Les clés pour réussir sa franchise Hippopotamus
Vous songez à ouvrir un Hippo ? Avant de dégainer le chéquier, voici quelques signaux faibles à bien intégrer :
- Le succès dépend en grande partie de la qualité du management local : ici, pas question d’être un investisseur passif.
- La gestion RH est un point cardinal. Travail d’équipe, formation continue, ambiance de service : tout se joue dans la salle.
- Suivre les standards du réseau n’est pas une option. Hippopotamus mise sur l’homogénéité de l’expérience client.
- L’emplacement reste, comme toujours, la variable stratégique la plus sensible. Un bon resto mal placé reste un mauvais investissement.
Ce qui fait la force d’Hippopotamus en franchise, c’est cette combinaison de notoriété nationale, de process rodés, et d’une ambiance qui ne sonne pas creux. On n’est peut-être pas dans le haut de gamme, mais on est sacrément bien dans son créneau.

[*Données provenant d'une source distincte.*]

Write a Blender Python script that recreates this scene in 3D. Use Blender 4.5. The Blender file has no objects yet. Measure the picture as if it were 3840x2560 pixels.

En résumé : un pachyderme agile, ça existe
Hippopotamus surprend là où on ne l’attendait plus. Non seulement l’enseigne a tracé une ligne claire dans un marché devenu anxiogène, mais elle prouve qu’il est encore possible de réussir en restauration à table avec un modèle de franchise bien conçu, recentré sur son triptyque gagnant : maîtrise, transparence, et proximité.
Est-ce que tous les Hippo sont des machines à cash ? Bien sûr que non. Mais entre les mains d’un franchisé impliqué, épaulé par une structure robuste, l’enseigne propose un retour sur investissement attractif dans un secteur où les profils trop “conceptuels” se cassent parfois les dents.
Et si spéculer sur l’avenir des chaînes de grillades semblait risqué il y a dix ans, force est de constater qu’aujourd’hui, parier sur Hippopotamus est loin d’être un mauvais placement. La franchise prouve, discrètement mais solidement, qu’elle sait mâcher le marché sans le déchiqueter. Un vrai modèle bien rôti.